We Will Rise Up

I stand before you as a white male rabbi.

As a rabbi, I could speak about the Jewish laws that not only permit but may even require an abortion if a woman’s life is in danger. (Mishneh Oholot 7:6) Whether she is in physical, mental or economic danger, in Judaism the fetus becomes a rodef, a pursuer, and her life, until that child emerges from her body, takes precedence. I could recite to you the Mishnah, a sacred text codified in 200 CE that painfully describes abortion. I could interpret 2000 years of Jewish text that expand upon that idea across all spectrums of Jewish life from the most liberal to the most traditional.

But I won’t go into that detail here, tonight, because our sacred texts, written thousands of years ago, whether Jewish, Christian, Muslim, Buddhist, first nations people, or any other religion should not be the reason that we restrict the rights of people in this country to make decisions about their own bodies.

Our laws SHOULD be based upon our collective values as a nation to love our neighbor and stranger and allow women, and all people, to make decisions about their own bodies based upon their own circumstances and beliefs.

And as a white man, I stand with and behind women, transgender and non-binary people everywhere whose rights are restricted by other white males. I vow to use my privilege to fight for justice.

It was white men of course, many who owned slaves, who wrote the constitution of the United States. Today a majority of the Supreme Court Justices decided that abortion is not a right because, as Justice Alito reasoned during the oral arguments, “a right to abortion cannot be found in the Constitution or inferred from its provisions.”

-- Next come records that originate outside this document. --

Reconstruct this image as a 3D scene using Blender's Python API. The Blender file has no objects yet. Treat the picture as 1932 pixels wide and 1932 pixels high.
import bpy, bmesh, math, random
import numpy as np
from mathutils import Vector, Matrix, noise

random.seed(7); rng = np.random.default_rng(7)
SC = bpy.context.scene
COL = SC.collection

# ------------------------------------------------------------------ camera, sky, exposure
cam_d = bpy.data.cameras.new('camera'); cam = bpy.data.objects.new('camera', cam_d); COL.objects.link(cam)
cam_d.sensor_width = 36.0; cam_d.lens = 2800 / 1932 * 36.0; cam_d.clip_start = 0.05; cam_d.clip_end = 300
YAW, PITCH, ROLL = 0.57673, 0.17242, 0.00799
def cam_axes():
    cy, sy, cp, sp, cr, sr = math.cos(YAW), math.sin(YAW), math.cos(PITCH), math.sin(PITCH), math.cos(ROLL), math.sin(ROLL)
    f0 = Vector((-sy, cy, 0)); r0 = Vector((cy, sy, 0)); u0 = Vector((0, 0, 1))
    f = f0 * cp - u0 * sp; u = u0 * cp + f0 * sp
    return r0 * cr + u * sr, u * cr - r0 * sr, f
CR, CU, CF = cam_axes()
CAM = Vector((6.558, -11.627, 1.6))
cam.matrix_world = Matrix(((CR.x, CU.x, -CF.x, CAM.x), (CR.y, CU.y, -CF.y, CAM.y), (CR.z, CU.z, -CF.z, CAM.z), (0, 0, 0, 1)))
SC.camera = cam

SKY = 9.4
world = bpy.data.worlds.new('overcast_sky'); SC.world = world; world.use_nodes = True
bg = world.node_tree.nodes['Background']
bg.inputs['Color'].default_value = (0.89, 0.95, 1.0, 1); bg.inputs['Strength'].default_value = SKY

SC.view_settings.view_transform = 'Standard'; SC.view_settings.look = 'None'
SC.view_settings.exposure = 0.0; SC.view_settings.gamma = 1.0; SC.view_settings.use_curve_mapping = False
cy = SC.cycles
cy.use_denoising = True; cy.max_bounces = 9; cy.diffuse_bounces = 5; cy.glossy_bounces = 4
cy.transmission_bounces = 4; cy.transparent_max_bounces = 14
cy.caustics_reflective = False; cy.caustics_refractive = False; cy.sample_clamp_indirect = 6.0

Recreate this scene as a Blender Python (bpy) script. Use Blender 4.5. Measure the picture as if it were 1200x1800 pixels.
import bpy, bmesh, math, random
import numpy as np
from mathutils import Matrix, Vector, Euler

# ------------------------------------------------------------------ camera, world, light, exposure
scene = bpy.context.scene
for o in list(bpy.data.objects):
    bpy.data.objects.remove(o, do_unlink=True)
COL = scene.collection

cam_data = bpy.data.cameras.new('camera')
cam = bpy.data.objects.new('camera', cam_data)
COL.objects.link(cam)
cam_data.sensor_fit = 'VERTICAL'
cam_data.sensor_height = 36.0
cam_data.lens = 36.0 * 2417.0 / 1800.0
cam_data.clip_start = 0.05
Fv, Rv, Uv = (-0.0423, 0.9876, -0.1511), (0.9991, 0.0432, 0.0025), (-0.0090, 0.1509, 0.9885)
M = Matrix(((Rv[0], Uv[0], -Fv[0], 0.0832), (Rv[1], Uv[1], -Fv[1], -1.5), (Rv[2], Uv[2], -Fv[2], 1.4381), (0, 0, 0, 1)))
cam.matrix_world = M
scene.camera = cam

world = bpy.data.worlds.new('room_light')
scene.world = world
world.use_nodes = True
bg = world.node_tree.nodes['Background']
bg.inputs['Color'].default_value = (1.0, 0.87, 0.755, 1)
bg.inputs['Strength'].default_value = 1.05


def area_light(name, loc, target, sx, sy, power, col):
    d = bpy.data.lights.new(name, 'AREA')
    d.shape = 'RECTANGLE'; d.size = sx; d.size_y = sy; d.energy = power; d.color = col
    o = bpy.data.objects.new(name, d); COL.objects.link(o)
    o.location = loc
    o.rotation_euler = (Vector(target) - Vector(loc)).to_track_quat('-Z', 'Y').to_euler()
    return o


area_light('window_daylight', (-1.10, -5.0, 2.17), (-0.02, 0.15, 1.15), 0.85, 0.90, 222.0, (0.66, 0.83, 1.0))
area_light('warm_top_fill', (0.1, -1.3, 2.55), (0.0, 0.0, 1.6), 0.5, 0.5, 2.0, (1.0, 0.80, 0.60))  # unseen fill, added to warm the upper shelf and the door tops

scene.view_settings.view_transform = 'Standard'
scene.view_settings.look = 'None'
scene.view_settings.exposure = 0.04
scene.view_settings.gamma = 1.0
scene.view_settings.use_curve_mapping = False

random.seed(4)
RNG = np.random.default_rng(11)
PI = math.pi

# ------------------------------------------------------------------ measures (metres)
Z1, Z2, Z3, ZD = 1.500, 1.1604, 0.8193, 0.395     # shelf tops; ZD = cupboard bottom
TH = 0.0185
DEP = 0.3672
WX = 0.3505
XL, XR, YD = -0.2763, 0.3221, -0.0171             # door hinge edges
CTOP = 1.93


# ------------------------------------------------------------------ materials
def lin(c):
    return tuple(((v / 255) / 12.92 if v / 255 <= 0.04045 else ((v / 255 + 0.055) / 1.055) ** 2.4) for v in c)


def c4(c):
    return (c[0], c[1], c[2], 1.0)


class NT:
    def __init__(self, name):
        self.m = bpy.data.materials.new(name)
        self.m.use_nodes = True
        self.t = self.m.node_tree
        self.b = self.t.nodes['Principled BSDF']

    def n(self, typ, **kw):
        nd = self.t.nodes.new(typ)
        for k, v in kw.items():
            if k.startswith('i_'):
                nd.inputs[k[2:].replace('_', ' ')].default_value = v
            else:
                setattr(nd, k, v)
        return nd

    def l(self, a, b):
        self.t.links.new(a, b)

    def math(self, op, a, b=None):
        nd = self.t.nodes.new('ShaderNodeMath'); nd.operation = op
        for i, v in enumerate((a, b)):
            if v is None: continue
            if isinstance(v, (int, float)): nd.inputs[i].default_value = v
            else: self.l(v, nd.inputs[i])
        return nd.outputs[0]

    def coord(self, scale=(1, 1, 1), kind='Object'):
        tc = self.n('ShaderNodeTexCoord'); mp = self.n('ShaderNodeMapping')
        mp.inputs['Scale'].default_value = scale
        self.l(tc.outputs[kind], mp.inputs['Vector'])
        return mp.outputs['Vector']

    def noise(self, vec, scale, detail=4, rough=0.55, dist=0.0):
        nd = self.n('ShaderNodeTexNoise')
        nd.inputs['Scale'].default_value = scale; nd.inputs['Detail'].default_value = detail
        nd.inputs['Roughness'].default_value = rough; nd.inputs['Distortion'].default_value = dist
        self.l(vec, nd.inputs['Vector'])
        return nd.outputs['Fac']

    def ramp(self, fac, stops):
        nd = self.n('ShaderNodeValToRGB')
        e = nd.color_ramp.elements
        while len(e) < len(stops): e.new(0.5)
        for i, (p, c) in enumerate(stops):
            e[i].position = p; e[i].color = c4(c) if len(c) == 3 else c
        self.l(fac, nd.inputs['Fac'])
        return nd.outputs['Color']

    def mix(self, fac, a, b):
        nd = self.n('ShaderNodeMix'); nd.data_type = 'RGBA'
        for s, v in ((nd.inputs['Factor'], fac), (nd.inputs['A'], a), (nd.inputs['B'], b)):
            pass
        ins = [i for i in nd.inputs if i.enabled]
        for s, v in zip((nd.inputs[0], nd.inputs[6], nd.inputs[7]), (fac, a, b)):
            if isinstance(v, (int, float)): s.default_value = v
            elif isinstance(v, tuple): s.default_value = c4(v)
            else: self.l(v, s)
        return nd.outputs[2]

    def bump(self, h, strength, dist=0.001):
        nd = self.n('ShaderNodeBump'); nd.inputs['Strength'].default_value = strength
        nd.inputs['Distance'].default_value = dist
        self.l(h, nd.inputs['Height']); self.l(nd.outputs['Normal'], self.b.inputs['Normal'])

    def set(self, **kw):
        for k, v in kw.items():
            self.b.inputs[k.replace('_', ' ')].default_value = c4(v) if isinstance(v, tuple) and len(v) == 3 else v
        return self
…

Well, Justice Alito, it cannot be found in the constitution because that document was written by white, slave-owning men who have never represented the majority of the people living in the United States of America.

On the contrary, we have had laws in this country that control the reproductive freedom of women, of Black people, Indigenous people, and People of Color. These laws have been a tool of white supremacy dating back to slavery. A White Supremacy intimately intertwined with antisemitism dating back millennia that has enabled the attempted annihilation of the Jewish people more than once. A White supremacy that also wants to control and restrict other “inferred” rights.

In today’s majority opinion Justice Thomas writes “that in future cases, we should reconsider all of this Court’s substantive due process precedents, including Griswold, Lawrence, and Obergefell.” Ending the right to contraception, to anti-sodomy laws, to marriage equality.

We stand here today because we will fight for our freedom. We will fight for everyone’s freedom. Personally, I will fight for the freedom of my four-and-a-half-year-old daughter to have full autonomy over her own body.

At 7pm tonight our community will begin our Shabbat services. This week our service is Pride shabbat, during which we celebrate and affirm that all human beings are created b’tzelem Elohim, in the image of God, and that all human beings deserve and are worthy of love, equality, equity, and personal autonomy over their bodies.

Our celebration tonight will certainly be less joyful. But I promise that no one, no judge, no justice, no senator, no one, can take away our right to love. Like the psalmist writes: Olam chesed y’baneh, we will build a world of love (psalm 89)

Shabbat Shalom, may we rest on this day, and tomorrow rise up and fight like never before.